** Begin **

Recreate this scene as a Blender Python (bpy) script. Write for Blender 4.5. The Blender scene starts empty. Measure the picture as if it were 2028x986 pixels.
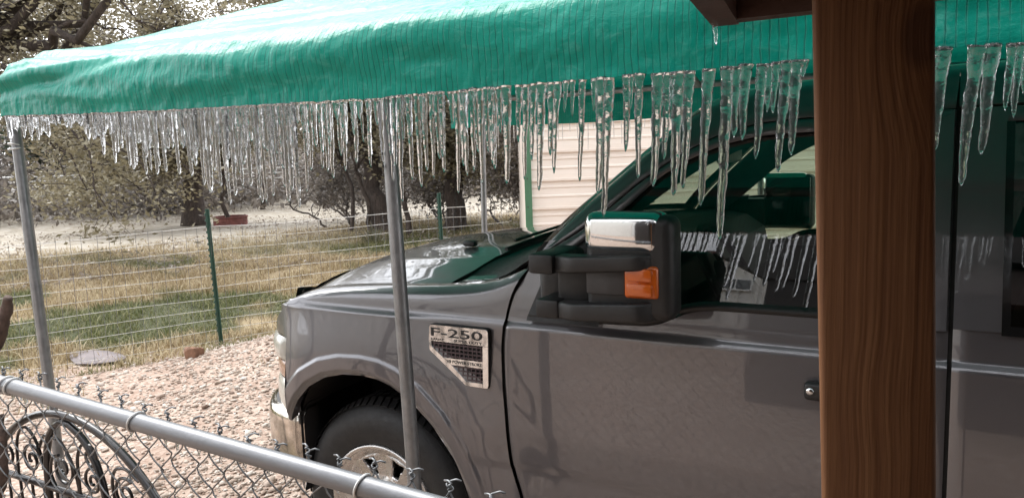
import bpy, bmesh, math, random
import numpy as np
from mathutils import Matrix, Vector
random.seed(7); rng = np.random.default_rng(7)
S = bpy.context.scene
COL = S.collection
R_ = math.radians

# ------------------------------------------------------------------ camera
YAW, PITCH, ROLL = R_(30.0), R_(7.5), R_(2.06)
Fw = Vector((-math.sin(YAW)*math.cos(PITCH), math.cos(YAW)*math.cos(PITCH), -math.sin(PITCH)))
Rt = Vector((math.cos(YAW), math.sin(YAW), 0)); Up = Rt.cross(Fw)
R2 = Rt*math.cos(ROLL) - Up*math.sin(ROLL); U2 = Up*math.cos(ROLL) + Rt*math.sin(ROLL)
cam = bpy.data.cameras.new('camera'); cam.sensor_width = 36; cam.lens = 1532/2028*36
cam.clip_start = 0.02; cam.clip_end = 1500
camo = bpy.data.objects.new('camera', cam); COL.objects.link(camo)
m = Matrix((R2, U2, -Fw)).transposed().to_4x4(); m.translation = (0, 0, 1.78)
camo.matrix_world = m
S.camera = camo

# ------------------------------------------------------------------ overcast sky, veiled sun, exposure
SUN_EL, SUN_AZ = R_(52), R_(-75)          # azimuth from +Y towards +X
w = bpy.data.worlds.new('World'); S.world = w; w.use_nodes = True
nt = w.node_tree; nt.nodes.clear()
sky = nt.nodes.new('ShaderNodeTexSky'); sky.sky_type = 'NISHITA'; sky.sun_disc = False
sky.sun_elevation = SUN_EL; sky.sun_rotation = SUN_AZ
sky.air_density = 1.0; sky.dust_density = 0.6; sky.ozone_density = 1.0
hs = nt.nodes.new('ShaderNodeHueSaturation'); hs.inputs['Saturation'].default_value = 0.10
bg = nt.nodes.new('ShaderNodeBackground'); bg.inputs[1].default_value = 0.12
wo = nt.nodes.new('ShaderNodeOutputWorld')
veil = nt.nodes.new('ShaderNodeMix'); veil.data_type = 'RGBA'; veil.inputs[0].default_value = 0.72; veil.inputs[7].default_value = (3.40, 3.47, 3.68, 1)   # even cloud layer
nt.links.new(sky.outputs[0], hs.inputs['Color']); nt.links.new(hs.outputs[0], veil.inputs[6]); nt.links.new(veil.outputs[2], bg.inputs[0]); nt.links.new(bg.outputs[0], wo.inputs[0])
sun = bpy.data.lights.new('sun', 'SUN'); sun.energy = 0.6; sun.angle = R_(35); sun.color = (1.0, 0.98, 0.95)
suno = bpy.data.objects.new('sun', sun); COL.objects.link(suno)
sd = Vector((math.sin(SUN_AZ)*math.cos(SUN_EL), math.cos(SUN_AZ)*math.cos(SUN_EL), math.sin(SUN_EL)))
suno.rotation_euler = sd.to_track_quat('Z', 'Y').to_euler()
S.view_settings.view_transform = 'Standard'; S.view_settings.look = 'None'
S.view_settings.gamma = 1; S.view_settings.exposure = 2.65
S.view_settings.use_curve_mapping = False
S.render.engine = 'CYCLES'
S.cycles.max_bounces = 14; S.cycles.transmission_bounces = 12; S.cycles.transparent_max_bounces = 24
S.cycles.glossy_bounces = 5; S.cycles.diffuse_bounces = 4
S.cycles.caustics_refractive = False; S.cycles.caustics_reflective = False
S.cycles.use_denoising = True
try: S.cycles.denoiser = 'OPENIMAGEDENOISE'
except Exception: pass

# ------------------------------------------------------------------ mesh helpers
def mk(name, V, F, mat, parent=None, smooth=True, sharp=None, recenter=True):
    V = np.asarray(V, dtype=np.float64).reshape(-1, 3)
    me = bpy.data.meshes.new(name)
    off = np.zeros(3)
    if parent is None and recenter and len(V):
        lo, hi = V.min(0), V.max(0); off = np.array([(lo[0]+hi[0])/2, (lo[1]+hi[1])/2, lo[2]])
    if isinstance(F, np.ndarray):
        n, k = F.shape
        me.vertices.add(len(V)); me.vertices.foreach_set('co', (V-off).astype(np.float32).ravel())
        me.loops.add(n*k); me.loops.foreach_set('vertex_index', F.astype(np.int32).ravel())
        me.polygons.add(n); me.polygons.foreach_set('loop_start', np.arange(0, n*k, k, dtype=np.int32))
        me.update(calc_edges=True)
    else:
        me.from_pydata((V-off).tolist(), [], F)
    if smooth:
        me.polygons.foreach_set('use_smooth', np.ones(len(me.polygons), dtype=bool))
        if sharp: me.set_sharp_from_angle(angle=R_(sharp))
    if mat: me.materials.append(mat)
    o = bpy.data.objects.new(name, me); COL.objects.link(o)
    if parent is not None: adopt(o, parent)
    else: o.location = off.tolist()
    return o
def world_loc(o):
    v = Vector(o.location)
    p = o.parent
    if p is not None and o.matrix_parent_inverse != Matrix.Identity(4): return Vector((0, 0, 0))
    return v
ROOT = {}
def adopt(o, parent):
    """parent keeps world placement: every part is modelled in world coordinates"""
    o.parent = parent
    loc = ROOT.get(parent.name, Vector(parent.location) if parent.parent is None else Vector((0, 0, 0)))
    o.matrix_parent_inverse = Matrix.Translation(-loc)
def tag(o, label, cat, group=None, kind=None):
    if label: o['label'] = label
    if cat: o['category'] = cat
    if group: o['group'] = group
    if kind: o['kind'] = kind
    return o
def empty(name, loc, label, cat, group=None):
    o = bpy.data.objects.new(name, None); COL.objects.link(o); o.location = loc; o.empty_display_size = .1
    return tag(o, label, cat, group)
class MB:
    def __init__(s): s.v = []; s.f = []
    def add(s, V, F):
        b = len(s.v); s.v += [tuple(map(float, p)) for p in V]; s.f += [tuple(int(i)+b for i in q) for q in F]; return s
    def box(s, x0, x1, y0, y1, z0, z1):
        V = [(x0,y0,z0),(x1,y0,z0),(x1,y1,z0),(x0,y1,z0),(x0,y0,z1),(x1,y0,z1),(x1,y1,z1),(x0,y1,z1)]
        return s.add(V, [(3,2,1,0),(4,5,6,7),(0,1,5,4),(1,2,6,5),(2,3,7,6),(3,0,4,7)])
    def prism(s, poly, y0, y1):          # poly in (x,z), extruded along y
        n = len(poly); V = [(x, y0, z) for x, z in poly]+[(x, y1, z) for x, z in poly]
        F = [tuple(range(n)), tuple(range(2*n-1, n-1, -1))]+[(i, i+n, (i+1) % n+n, (i+1) % n) for i in range(n)]
        return s.add(V, F)
    def tube(s, pts, rad, sides=8, caps=True):
        V, F = tube(pts, rad, sides, caps); return s.add(V, F)
    def grid(s, P):
        V, F = gridf(P); return s.add(V, F)
    def build(s, name, mat, parent=None, smooth=True, sharp=40, **k):
        return mk(name, s.v, s.f, mat, parent, smooth, sharp, **k)
def gridf(P):
    P = np.asarray(P, float); nr, nc = P.shape[:2]
    i = np.arange(nr*nc).reshape(nr, nc)
    F = np.stack([i[:-1,:-1], i[:-1,1:], i[1:,1:], i[1:,:-1]], -1).reshape(-1, 4)
    return P.reshape(-1, 3), F
def tube(pts, rad, sides=8, caps=True):
    P = np.asarray(pts, float); n = len(P)
    r = np.full(n, rad, float) if np.isscalar(rad) else np.asarray(rad, float)
    T = np.gradient(P, axis=0); T /= np.linalg.norm(T, axis=1)[:, None]+1e-12
    ref = np.array([0, 0, 1.]) if abs(T[0][2]) < .9 else np.array([1., 0, 0])
    V = []; prev = None
    for k in range(n):
        a = np.cross(T[k], ref) if prev is None else prev-T[k]*np.dot(prev, T[k])
        a /= np.linalg.norm(a)+1e-12; b = np.cross(T[k], a); prev = a
        for j in range(sides):
            t = 2*math.pi*j/sides; V.append(P[k]+r[k]*(a*math.cos(t)+b*math.sin(t)))
    F = [(k*sides+j, k*sides+(j+1) % sides, (k+1)*sides+(j+1) % sides, (k+1)*sides+j) for k in range(n-1) for j in range(sides)]
    if caps: F += [tuple(range(sides-1, -1, -1)), tuple((n-1)*sides+j for j in range(sides))]
    return V, F
def rbox(x0, x1, y0, y1, z0, z1, r=.01, seg=3):
    """box with rounded edges"""
    bm = bmesh.new(); bmesh.ops.create_cube(bm, size=1)
    for v in bm.verts:
        v.co = Vector(((x0+x1)/2+v.co.x*(x1-x0), (y0+y1)/2+v.co.y*(y1-y0), (z0+z1)/2+v.co.z*(z1-z0)))
    bmesh.ops.bevel(bm, geom=list(bm.edges), offset=r, segments=seg, profile=.5, affect='EDGES')
    bm.verts.index_update()
    V = [tuple(v.co) for v in bm.verts]; F = [tuple(v.index for v in f.verts) for f in bm.faces]; bm.free()
    return V, F
def lathe(prof, c, n=48, axis='y'):
    """prof: (radius, offset along axis)"""
    V = []; F = []
    for r, h in prof:
        for j in range(n):
            t = 2*math.pi*j/n
            V.append((c[0]+r*math.cos(t), c[1]+h, c[2]+r*math.sin(t)) if axis == 'y' else (c[0]+r*math.cos(t), c[1]+r*math.sin(t), c[2]+h))
    for k in range(len(prof)-1):
        for j in range(n): F.append((k*n+j, k*n+(j+1) % n, (k+1)*n+(j+1) % n, (k+1)*n+j))
    return V, F
def itp(x, pts):
    xs = [p[0] for p in pts]; return np.interp(x, xs, [p[1] for p in pts])
def sitp(x, pts):
    """smooth (monotone cubic) interpolation"""
    xs = np.array([p[0] for p in pts], float); ys = np.array([p[1] for p in pts], float)
    d = np.diff(ys)/np.diff(xs); mm = np.zeros(len(xs)); mm[0] = d[0]; mm[-1] = d[-1]
    for i in range(1, len(xs)-1): mm[i] = 0 if d[i-1]*d[i] <= 0 else 2*d[i-1]*d[i]/(d[i-1]+d[i])
    x = np.clip(np.asarray(x, float), xs[0], xs[-1]); i = np.clip(np.searchsorted(xs, x)-1, 0, len(xs)-2)
    h = xs[i+1]-xs[i]; t = (x-xs[i])/h
    return (2*t**3-3*t**2+1)*ys[i]+(t**3-2*t**2+t)*h*mm[i]+(-2*t**3+3*t**2)*ys[i+1]+(t**3-t**2)*h*mm[i+1]
def vnoise(x, y, seed=0):
    x = np.asarray(x, float); y = np.asarray(y, float)
    xi = np.floor(x).astype(np.int64); yi = np.floor(y).astype(np.int64); fx = x-xi; fy = y-yi
    def h(a, b):
        n = (a*374761393+b*668265263+seed*1442695041) & 0x7fffffff
        n = ((n ^ (n >> 13))*1274126177) & 0x7fffffff
        return ((n ^ (n >> 16)) & 0xffff)/65535.0
    u = fx*fx*(3-2*fx); v = fy*fy*(3-2*fy)
    return (h(xi, yi)*(1-u)+h(xi+1, yi)*u)*(1-v)+(h(xi, yi+1)*(1-u)+h(xi+1, yi+1)*u)*v
def sstep(a, b, x):
    t = np.clip((np.asarray(x, float)-a)/(b-a), 0, 1); return t*t*(3-2*t)

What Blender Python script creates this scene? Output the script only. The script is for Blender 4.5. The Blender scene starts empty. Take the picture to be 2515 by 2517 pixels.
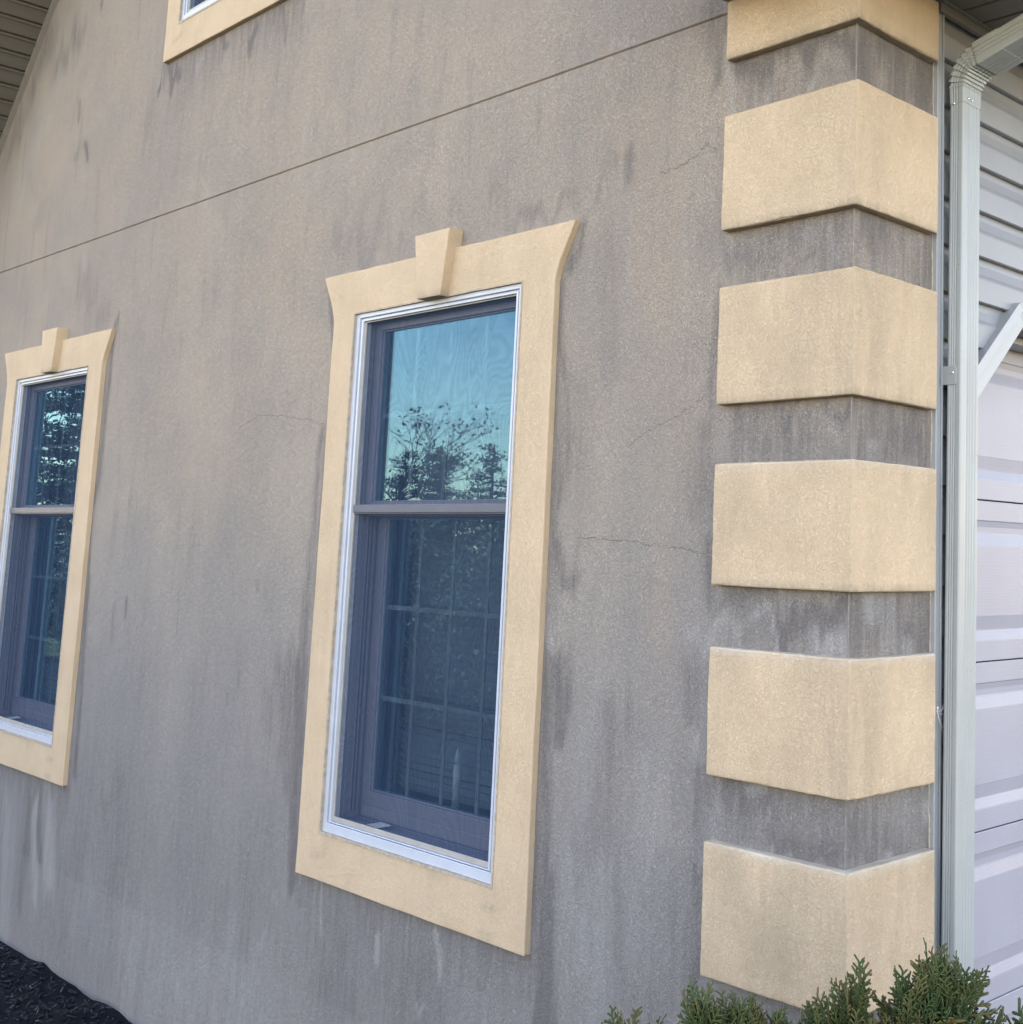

** End **

● The exercise
Gather each line of the listing that holds the string "Python".

● Completed task
Recreate this scene as a Blender Python (bpy) script. Write for Blender 4.5. The Blender scene starts empty. Measure the picture as if it were 2028x986 pixels.
What Blender Python script creates this scene? Output the script only. The script is for Blender 4.5. The Blender scene starts empty. Take the picture to be 2515 by 2517 pixels.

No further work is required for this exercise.